● WORK INSTRUCTIONS: Your job is to retype all of the data word for word, leaving every image out.
┌─ DATA EXCERPT
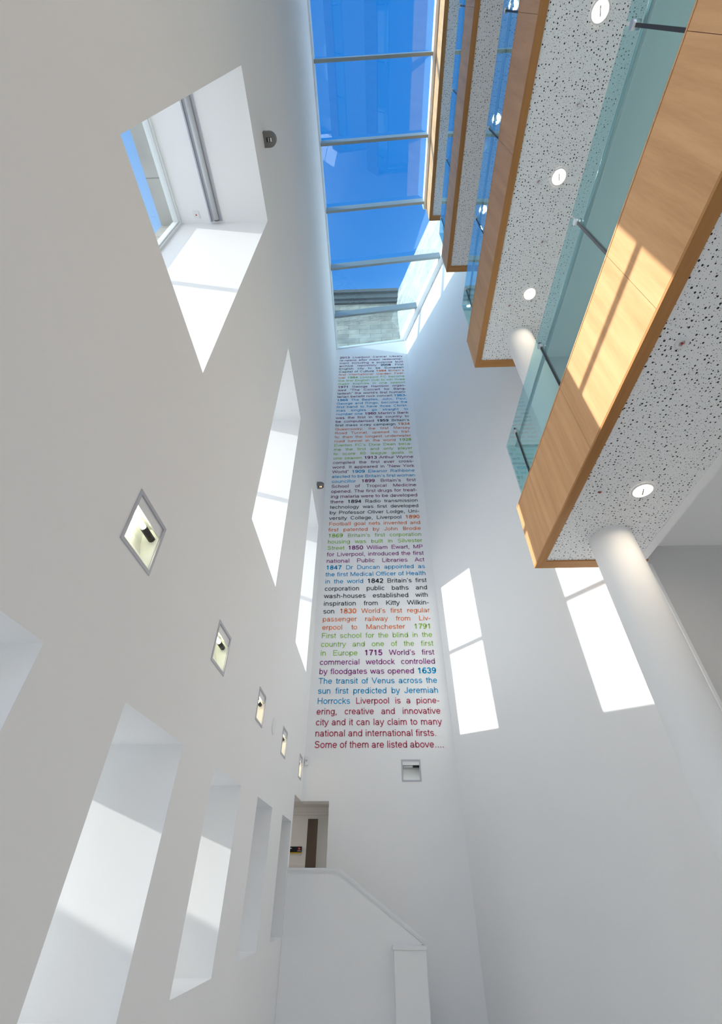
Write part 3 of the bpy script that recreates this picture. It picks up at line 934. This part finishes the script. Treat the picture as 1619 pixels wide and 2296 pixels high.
G['X'] = [[(.04, .716), (.63, 0)], [(.63, .716), (.04, 0)]]
G['Y'] = [[(.03, .726), (.333, .3), (.637, .726)], st(.333, 0, .3)]
G['Z'] = [[(.06, .676), (.54, .676), (.06, .04), (.57, .04)]]
G['0'] = [A(.278, .355, .195, .32)]
G['1'] = [[(.12, .53), (.22, .59), (.295, .70), (.295, 0)]]
G['2'] = [A(.27, .49, .19, .185, 165, -32) + [(.08, .04), (.49, .04)]]
G['3'] = [A(.26, .525, .165, .15, 160, -90) + A(.26, .207, .195, .168, 90, -162)]
G['4'] = [[(.375, 0), (.375, .69), (.05, .195), (.515, .195)]]
G['5'] = [[(.46, .676), (.16, .676), (.105, .36)] + A(.27, .235, .19, .197, 130, -160)]
G['6'] = [A(.285, .222, .185, .185), A(.32, .35, .225, .325, 50, 205)]
G['7'] = [[(.06, .676), (.485, .676), (.31, .38), (.22, 0)]]
G['8'] = [A(.278, .53, .155, .147), A(.278, .207, .19, .17)]
G['9'] = [[(.556 - x_, .712 - y_) for x_, y_ in q_] for q_ in G['6']]
G['.'] = [st(.139, 0, .095)]
G[','] = [[(.139, .095), (.139, 0), (.10, -.12)]]
G['-'] = [[(.04, .255), (.29, .255)]]
G["'"] = [[(.12, .716), (.12, .63), (.075, .54)]]
G['\u201c'] = [[(.14, .54), (.09, .62), (.09, .716)], [(.28, .54), (.23, .62), (.23, .716)]]
G['\u201d'] = [[(.12, .716), (.12, .63), (.075, .54)], [(.26, .716), (.26, .63), (.215, .54)]]
AFM['\u201c'] = AFM['\u201d'] = 340
glyph_cache = {}
def glyph_geo(ch, bold):
    """quads following the centre lines at even stroke width"""
    key = (ch, bold)
    if key in glyph_cache:
        return glyph_cache[key]
    hw = .070 if bold else .047
    V, F = [], []
    strokes = []
    for pl in G[ch]:                                  # split at sharp corners so that diagonals keep their weight
        run = [pl[0]]
        for i in range(1, len(pl)):
            run.append(pl[i])
            if i < len(pl) - 1:
                d1 = (pl[i][0] - pl[i - 1][0], pl[i][1] - pl[i - 1][1]); d2 = (pl[i + 1][0] - pl[i][0], pl[i + 1][1] - pl[i][1])
                if d1[0] * d2[0] + d1[1] * d2[1] < -0.12 * math.hypot(*d1) * math.hypot(*d2):
                    strokes.append(run); run = [pl[i]]
        strokes.append(run)
    for pl in strokes:
        closed = len(pl) > 5 and abs(pl[0][0] - pl[-1][0]) + abs(pl[0][1] - pl[-1][1]) < 1e-6
        pts = [p for i, p in enumerate(pl) if i == 0 or abs(p[0] - pl[i - 1][0]) + abs(p[1] - pl[i - 1][1]) > 1e-6]
        if closed:
            pts = pts[:-1]
        N = len(pts)
        nr = []
        for i in range(N if closed else N - 1):
            a_, b_ = pts[i], pts[(i + 1) % N]
            dx, dy = b_[0] - a_[0], b_[1] - a_[1]; ln = math.hypot(dx, dy)
            nr.append((-dy / ln, dx / ln))
        i0 = len(V)
        for i in range(N):
            n1 = nr[i - 1] if (closed or i > 0) else nr[0]
            n2 = nr[i] if (closed or i < N - 1) else nr[-1]
            mx, my = n1[0] + n2[0], n1[1] + n2[1]
            l2 = mx * mx + my * my
            k = min(2 / l2, 1.35) if l2 > .05 else 1.0
            V.append((pts[i][0] + mx * k * hw, pts[i][1] + my * k * hw))
            V.append((pts[i][0] - mx * k * hw, pts[i][1] - my * k * hw))
        for i in range(N if closed else N - 1):
            j = (i + 1) % N
            F.append((i0 + 2 * i, i0 + 2 * i + 1, i0 + 2 * j + 1, i0 + 2 * j))
    glyph_cache[key] = (V, F)
    return glyph_cache[key]
def word_geo(word, bold):
    if '"' in word:
        word = ('\u201c' + word[1:]) if word[0] == '"' else word.replace('"', '\u201d')
    V, F, x_ = [], [], 0.0
    for ch in word:
        gv, gf = glyph_geo(ch, bold)
        i0 = len(V)
        kx = 1.06 if bold else 1.0
        V += [(x_ + v[0] * kx, v[1]) for v in gv]
        F += [tuple(i0 + k for k in f_) for f_ in gf]
        x_ += AFM[ch] / 1000 * kx
    return V, F, x_
mural = thing('wall_lettering', 'tall column of coloured timeline lettering on the far white wall', 'lettering', (0, YB, TZ0))
entry = 0
parts = {}
for li, line in enumerate(LINES):
    toks = []
    for wd in line.split(' '):
        if wd.startswith('|'):
            entry += 1; wd = wd[1:]
        bold = wd.startswith('*')
        toks.append((wd.strip('*'), bold, entry))
    geos = [word_geo(a, b_) for a, b_, c in toks]
    tot = sum(g[2] for g in geos)
    W = TXR - TXL
    ks = 1.0
    gap = (W - tot * FS) / max(len(toks) - 1, 1)
    if gap < .028:
        ks = (W - .028 * (len(toks) - 1)) / (tot * FS); gap = .028
    if li == len(LINES) - 2:
        gap = min(gap, .05)
    xx = TXL
    zb = TZ1 - li * PITCHL
    for (wd, bold, en), (vs_, fs_, wdt) in zip(toks, geos):
        if en not in parts:
            parts[en] = MB()
        pm = parts[en]
        i0 = len(pm.v)
        pm.v += [(xx + v[0] * FS * ks, YB - .004, zb + v[1] * FS) for v in vs_]
        pm.f += [tuple(i0 + k for k in f_) for f_ in fs_]
        pm.smooth += [False] * len(fs_)
        xx += wdt * FS * ks + gap
ink = {c: plain('ink_' + CNAME[c].replace(' ', '_'), c, 0.6, spec=0.2, var=0.01) for c in set(ENTRY)}
for en, pm in parts.items():
    o = pm.build('lettering', ink[ENTRY[en]], mural)
    o['label'] = CNAME[ENTRY[en]] + ' lettering'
└─
● RESULT OF THE EXERCISE:
Write part 3 of the bpy script that recreates this picture. It picks up at line 934. This part finishes the script. Treat the picture as 1619 pixels wide and 2296 pixels high.
G['X'] = [[(.04, .716), (.63, 0)], [(.63, .716), (.04, 0)]]
G['Y'] = [[(.03, .726), (.333, .3), (.637, .726)], st(.333, 0, .3)]
G['Z'] = [[(.06, .676), (.54, .676), (.06, .04), (.57, .04)]]
G['0'] = [A(.278, .355, .195, .32)]
G['1'] = [[(.12, .53), (.22, .59), (.295, .70), (.295, 0)]]
G['2'] = [A(.27, .49, .19, .185, 165, -32) + [(.08, .04), (.49, .04)]]
G['3'] = [A(.26, .525, .165, .15, 160, -90) + A(.26, .207, .195, .168, 90, -162)]
G['4'] = [[(.375, 0), (.375, .69), (.05, .195), (.515, .195)]]
G['5'] = [[(.46, .676), (.16, .676), (.105, .36)] + A(.27, .235, .19, .197, 130, -160)]
G['6'] = [A(.285, .222, .185, .185), A(.32, .35, .225, .325, 50, 205)]
G['7'] = [[(.06, .676), (.485, .676), (.31, .38), (.22, 0)]]
G['8'] = [A(.278, .53, .155, .147), A(.278, .207, .19, .17)]
G['9'] = [[(.556 - x_, .712 - y_) for x_, y_ in q_] for q_ in G['6']]
G['.'] = [st(.139, 0, .095)]
G[','] = [[(.139, .095), (.139, 0), (.10, -.12)]]
G['-'] = [[(.04, .255), (.29, .255)]]
G["'"] = [[(.12, .716), (.12, .63), (.075, .54)]]
G['\u201c'] = [[(.14, .54), (.09, .62), (.09, .716)], [(.28, .54), (.23, .62), (.23, .716)]]
G['\u201d'] = [[(.12, .716), (.12, .63), (.075, .54)], [(.26, .716), (.26, .63), (.215, .54)]]
AFM['\u201c'] = AFM['\u201d'] = 340
glyph_cache = {}
def glyph_geo(ch, bold):
    """quads following the centre lines at even stroke width"""
    key = (ch, bold)
    if key in glyph_cache:
        return glyph_cache[key]
    hw = .070 if bold else .047
    V, F = [], []
    strokes = []
    for pl in G[ch]:                                  # split at sharp corners so that diagonals keep their weight
        run = [pl[0]]
        for i in range(1, len(pl)):
            run.append(pl[i])
            if i < len(pl) - 1:
                d1 = (pl[i][0] - pl[i - 1][0], pl[i][1] - pl[i - 1][1]); d2 = (pl[i + 1][0] - pl[i][0], pl[i + 1][1] - pl[i][1])
                if d1[0] * d2[0] + d1[1] * d2[1] < -0.12 * math.hypot(*d1) * math.hypot(*d2):
                    strokes.append(run); run = [pl[i]]
        strokes.append(run)
    for pl in strokes:
        closed = len(pl) > 5 and abs(pl[0][0] - pl[-1][0]) + abs(pl[0][1] - pl[-1][1]) < 1e-6
        pts = [p for i, p in enumerate(pl) if i == 0 or abs(p[0] - pl[i - 1][0]) + abs(p[1] - pl[i - 1][1]) > 1e-6]
        if closed:
            pts = pts[:-1]
        N = len(pts)
        nr = []
        for i in range(N if closed else N - 1):
            a_, b_ = pts[i], pts[(i + 1) % N]
            dx, dy = b_[0] - a_[0], b_[1] - a_[1]; ln = math.hypot(dx, dy)
            nr.append((-dy / ln, dx / ln))
        i0 = len(V)
        for i in range(N):
            n1 = nr[i - 1] if (closed or i > 0) else nr[0]
            n2 = nr[i] if (closed or i < N - 1) else nr[-1]
            mx, my = n1[0] + n2[0], n1[1] + n2[1]
            l2 = mx * mx + my * my
            k = min(2 / l2, 1.35) if l2 > .05 else 1.0
            V.append((pts[i][0] + mx * k * hw, pts[i][1] + my * k * hw))
            V.append((pts[i][0] - mx * k * hw, pts[i][1] - my * k * hw))
        for i in range(N if closed else N - 1):
            j = (i + 1) % N
            F.append((i0 + 2 * i, i0 + 2 * i + 1, i0 + 2 * j + 1, i0 + 2 * j))
    glyph_cache[key] = (V, F)
    return glyph_cache[key]
def word_geo(word, bold):
    if '"' in word:
        word = ('\u201c' + word[1:]) if word[0] == '"' else word.replace('"', '\u201d')
    V, F, x_ = [], [], 0.0
    for ch in word:
        gv, gf = glyph_geo(ch, bold)
        i0 = len(V)
        kx = 1.06 if bold else 1.0
        V += [(x_ + v[0] * kx, v[1]) for v in gv]
        F += [tuple(i0 + k for k in f_) for f_ in gf]
        x_ += AFM[ch] / 1000 * kx
    return V, F, x_
mural = thing('wall_lettering', 'tall column of coloured timeline lettering on the far white wall', 'lettering', (0, YB, TZ0))
entry = 0
parts = {}
for li, line in enumerate(LINES):
    toks = []
    for wd in line.split(' '):
        if wd.startswith('|'):
            entry += 1; wd = wd[1:]
        bold = wd.startswith('*')
        toks.append((wd.strip('*'), bold, entry))
    geos = [word_geo(a, b_) for a, b_, c in toks]
    tot = sum(g[2] for g in geos)
    W = TXR - TXL
    ks = 1.0
    gap = (W - tot * FS) / max(len(toks) - 1, 1)
    if gap < .028:
        ks = (W - .028 * (len(toks) - 1)) / (tot * FS); gap = .028
    if li == len(LINES) - 2:
        gap = min(gap, .05)
    xx = TXL
    zb = TZ1 - li * PITCHL
    for (wd, bold, en), (vs_, fs_, wdt) in zip(toks, geos):
        if en not in parts:
            parts[en] = MB()
        pm = parts[en]
        i0 = len(pm.v)
        pm.v += [(xx + v[0] * FS * ks, YB - .004, zb + v[1] * FS) for v in vs_]
        pm.f += [tuple(i0 + k for k in f_) for f_ in fs_]
        pm.smooth += [False] * len(fs_)
        xx += wdt * FS * ks + gap
ink = {c: plain('ink_' + CNAME[c].replace(' ', '_'), c, 0.6, spec=0.2, var=0.01) for c in set(ENTRY)}
for en, pm in parts.items():
    o = pm.build('lettering', ink[ENTRY[en]], mural)
    o['label'] = CNAME[ENTRY[en]] + ' lettering'